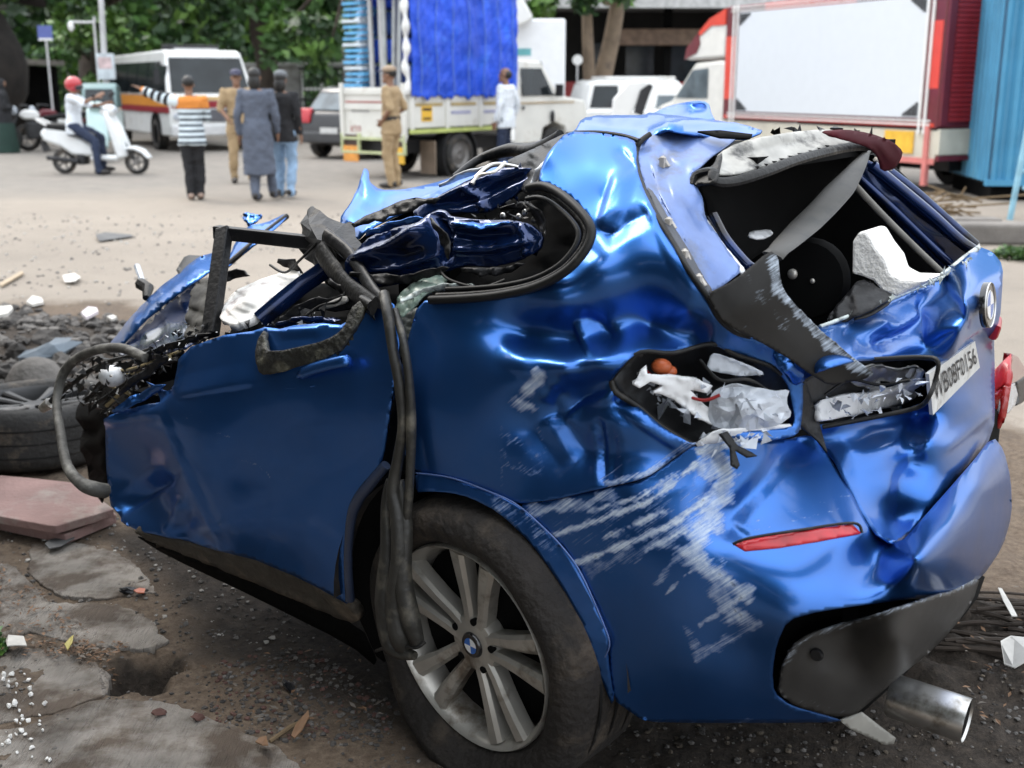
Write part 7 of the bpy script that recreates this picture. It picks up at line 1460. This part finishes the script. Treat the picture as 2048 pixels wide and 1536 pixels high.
# rider
person('scooter rider in red helmet, white shirt and dark trousers with a foot on the road', (sc_l.x-.36, sc_l.y-.02, 0), R_(-84),
       dict(hip_l=(-.10, .0, .80), hip_r=(.10, .0, .80), knee_r=(.20, .36, .56), ank_r=(.27, .40, .08), knee_l=(-.18, .38, .60), ank_l=(-.25, .36, .10), sh_l=(-.18, .02, 1.27), sh_r=(.18, .02, 1.27), head=(0, .05, 1.45),
            el_r=(.24, .22, 1.17), wr_r=(.16, .44, 1.28), el_l=(-.22, .24, 1.12), wr_l=(-.20, .48, 1.16)), WHITEC, NAVY, SHOE, None, helmet(mat('red_helmet', (.42, .02, .03), .25, var=.1, coat=.6), mat('helmet_visor', (.02, .02, .025), .15)), sleeve=.3, h=1.72)
# shrouded figure at the left edge
bw = thing('person', 'person in long black and dark green robe at the left edge of the road', 'person', at(14, 306), R_(-70))
b = MB(); stack(b, [(.02, .0, .0, .30, .27), (.35, 0, 0, .26, .23), (.8, 0, 0, .22, .19), (1.1, 0, 0, .20, .16), (1.3, 0, 0, .19, .14), (1.36, 0, 0, .12, .1), (1.40, 0, 0, .09, .09)]); b.ell((0, .0, 1.50), .10, .12, .13)
limb(b, (-.18, 0, 1.28), (-.24, .05, 1.0), .07, .06); limb(b, (.18, 0, 1.28), (.24, .05, 1.0), .07, .06); limb(b, (.24, .05, 1.0), (.1, .18, .98), .06, .05); limb(b, (-.24, .05, 1.0), (-.1, .18, .98), .06, .05)
rmesh('robe', b, .016, CHARC, bw, 4)
b = MB(); stack(b, [(.015, .0, .0, .32, .29), (.3, 0, 0, .285, .255), (.62, 0, 0, .25, .22), (.66, 0, 0, .24, .2)]); b.build('green_hem', mat('dark_green_cloth', (.008, .03, .022), .8), bw, True)
b = MB().ell((0, .055, 1.505), .07, .075, .09); rmesh('face', b, .012, SKIN, bw, 2)

# ------------------------------------------------------------------ debris and litter
STONE = [mat('grey_stone', (.13, .12, .11), .9, var=.3, scale=9, bump=.6), mat('dark_stone', (.055, .05, .046), .9, var=.35, scale=9, bump=.6), mat('pale_stone', (.36, .34, .31), .9, var=.2, scale=9, bump=.5)]
def rock(r, n=0, flat=.6):
    bm = bmesh.new(); bmesh.ops.create_icosphere(bm, subdivisions=2 if n else 1, radius=1)
    for v in bm.verts: v.co = Vector((v.co.x*RNG.uniform(.55, 1.3), v.co.y*RNG.uniform(.55, 1.3), v.co.z*flat*RNG.uniform(.5, 1.3)))*r
    me = bpy.data.meshes.new('stone'); bm.to_mesh(me); bm.free(); return me
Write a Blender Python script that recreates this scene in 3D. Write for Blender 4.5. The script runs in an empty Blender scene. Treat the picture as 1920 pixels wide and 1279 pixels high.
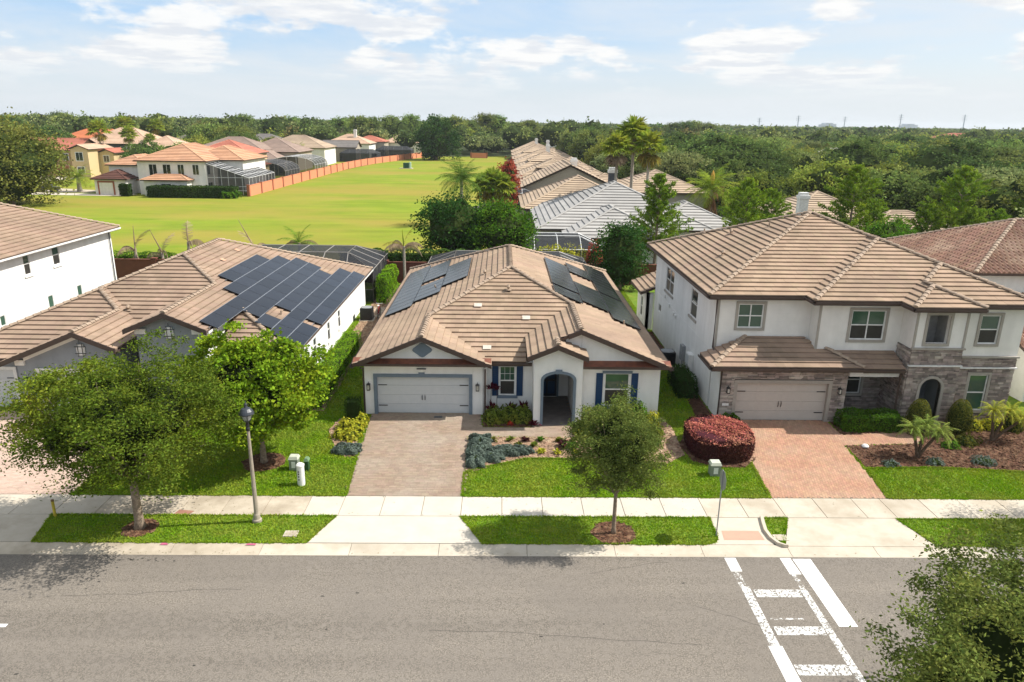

## Exercise
Retype the listing exactly. Pictures do not belong in the copy.

## Complete response
Write part 7 of the bpy script that recreates this picture. It picks up at line 1460. This part finishes the script. Treat the picture as 2048 pixels wide and 1536 pixels high.
# rider
person('scooter rider in red helmet, white shirt and dark trousers with a foot on the road', (sc_l.x-.36, sc_l.y-.02, 0), R_(-84),
       dict(hip_l=(-.10, .0, .80), hip_r=(.10, .0, .80), knee_r=(.20, .36, .56), ank_r=(.27, .40, .08), knee_l=(-.18, .38, .60), ank_l=(-.25, .36, .10), sh_l=(-.18, .02, 1.27), sh_r=(.18, .02, 1.27), head=(0, .05, 1.45),
            el_r=(.24, .22, 1.17), wr_r=(.16, .44, 1.28), el_l=(-.22, .24, 1.12), wr_l=(-.20, .48, 1.16)), WHITEC, NAVY, SHOE, None, helmet(mat('red_helmet', (.42, .02, .03), .25, var=.1, coat=.6), mat('helmet_visor', (.02, .02, .025), .15)), sleeve=.3, h=1.72)
# shrouded figure at the left edge
bw = thing('person', 'person in long black and dark green robe at the left edge of the road', 'person', at(14, 306), R_(-70))
b = MB(); stack(b, [(.02, .0, .0, .30, .27), (.35, 0, 0, .26, .23), (.8, 0, 0, .22, .19), (1.1, 0, 0, .20, .16), (1.3, 0, 0, .19, .14), (1.36, 0, 0, .12, .1), (1.40, 0, 0, .09, .09)]); b.ell((0, .0, 1.50), .10, .12, .13)
limb(b, (-.18, 0, 1.28), (-.24, .05, 1.0), .07, .06); limb(b, (.18, 0, 1.28), (.24, .05, 1.0), .07, .06); limb(b, (.24, .05, 1.0), (.1, .18, .98), .06, .05); limb(b, (-.24, .05, 1.0), (-.1, .18, .98), .06, .05)
rmesh('robe', b, .016, CHARC, bw, 4)
b = MB(); stack(b, [(.015, .0, .0, .32, .29), (.3, 0, 0, .285, .255), (.62, 0, 0, .25, .22), (.66, 0, 0, .24, .2)]); b.build('green_hem', mat('dark_green_cloth', (.008, .03, .022), .8), bw, True)
b = MB().ell((0, .055, 1.505), .07, .075, .09); rmesh('face', b, .012, SKIN, bw, 2)

# ------------------------------------------------------------------ debris and litter
STONE = [mat('grey_stone', (.13, .12, .11), .9, var=.3, scale=9, bump=.6), mat('dark_stone', (.055, .05, .046), .9, var=.35, scale=9, bump=.6), mat('pale_stone', (.36, .34, .31), .9, var=.2, scale=9, bump=.5)]
def rock(r, n=0, flat=.6):
    bm = bmesh.new(); bmesh.ops.create_icosphere(bm, subdivisions=2 if n else 1, radius=1)
    for v in bm.verts: v.co = Vector((v.co.x*RNG.uniform(.55, 1.3), v.co.y*RNG.uniform(.55, 1.3), v.co.z*flat*RNG.uniform(.5, 1.3)))*r
    me = bpy.data.meshes.new('stone'); bm.to_mesh(me); bm.free(); return me
Write a Blender Python script that recreates this scene in 3D. Write for Blender 4.5. The script runs in an empty Blender scene. Treat the picture as 1920 pixels wide and 1279 pixels high.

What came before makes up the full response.